How to Keep More Money in Your Pockets


By Scott Chan, Investing Daily, Monday, May 3

Uncle Sam has extended this year’s tax deadline into May. By the time you read this, you will have about three more weeks left to file your taxes.

If you sold any stocks for a gain or if you received any dividends in a taxable account, you will owe taxes on those. In regards to the dividend, your broker will give you a handy Form 1099-DIV that will tell you the dividend income you received in the past year. In that sense, it is pretty easy to account for dividends on your tax return.

You probably already know that long-term and short-term gains are taxed differently, but did you also know that your dividends are taxed differently too? Look closely at your 1099-DIV and you will see separate boxes for “ordinary” and “qualified” dividend.

The numbers in the two boxes show the gross amount. What matters to you the most is the net amount, i.e. what goes into your pockets after Uncle Sam gets his cut. Depending on your tax bracket, the tax difference between ordinary vs. qualified dividend can be quite significant.

Tax Treatment Difference a Big Deal

Ordinary dividends (aka “unqualified” and “non-qualified” dividends) are taxed at your ordinary income rate. Whatever income bracket you belong to, that’s the rate you pay on ordinary dividends. This means that on the federal level, you could be paying as low as 10% and as high as 37% on your ordinary dividend. Again, the rate you pay depends on your income level for the year.

On the other hand, qualified dividend is taxed at the (long-term) capital gains rate. This is important because the way the tax rates are structured in the U.S., no matter which tax bracket you belong to, your capital gains tax rate will always be lower than your ordinary income tax rate.


Sources of Tables: Turbo Tax

Take a careful look at the tables to check what tax bracket you fall in and see how your ordinary and qualified dividends will be taxed differently.

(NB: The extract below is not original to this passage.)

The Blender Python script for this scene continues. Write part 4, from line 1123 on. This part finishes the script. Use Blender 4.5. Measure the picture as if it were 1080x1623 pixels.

Let’s say you are married and filing jointly with your spouse and your combined taxable income is $75,000, you are in the 12% tax bracket so your ordinary dividend would be taxed at 12%. But your qualified dividend would be tax exempt! Or let’s say you and your spouse jointly have $350,000 in taxable income, the difference would be 32% vs. 15%! No matter how much you make, your qualified dividends will not be taxed at higher than 20%.

What Makes a Dividend Qualified?

To be recognized as a qualified, a dividend has to meet certain IRS requirements. The main requirement that you have direct control over is the timing of the purchase and holding period.

Here’s a direct quote from the IRS about what is not a qualified dividend:

“Dividends the recipient received on any share of stock held for less than 61 days during the 121-day period that began 60 days before the ex-dividend date.”

Yes, that sounds downright confusing. Let’s try to break it down.

First, you have to find out what the stock’s next ex-dividend date will be. Keep in mind that in the U.S. the ex-dividend date is one trading day before the record date. When a company declares a dividend, they will say shareholders of record as of a certain date will be entitled to the dividend. This will allow you to know when the ex-dividend date is.

Work Out the Math

Let’s say that company XYZ declares a $1 dividend and says that shareholders of record on April 22, 2021 will receive the dividend. Since it takes stocks two trading days to settle, this means that April 20 is the last day you can purchase shares and still receive the upcoming dividend. Put another way, people who purchase on April 21 or later do not get the upcoming declared dividend. This is why the trading day before the record date is the ex-dividend date.

Once you know the ex-dividend date, then just count 60 days backward and 60 days forward from that date. This whole period is the 121-day period the IRS refers to. If you hold the stock for at least 61 days during this period, then the dividend received meets the qualified dividend requirement. Beware, when you count days for your holding period, do not count the day you purchased the stock. Start counting with the day after.

More Points to Consider

Note that even foreign dividend, if they are paid by a qualifying foreign corporation, can be qualified dividend. A foreign company qualifies if it is incorporated in a U.S. possession or if it’s widely traded on a major stock exchange. So chances are good that the foreign dividend you are receiving qualifies if you satisfy the holding period requirement.

Dividend paid by certain types of entities like real estate investment trusts (REITs) automatically don’t qualify as qualified dividend. This doesn’t mean that you should avoid them. If they are a good company and pay a high dividend, even with the higher tax rate, the net dividend received may still be better than what you get from another company.

Lastly, if you have doubts about the tax treatment of your dividends, check with you accountant.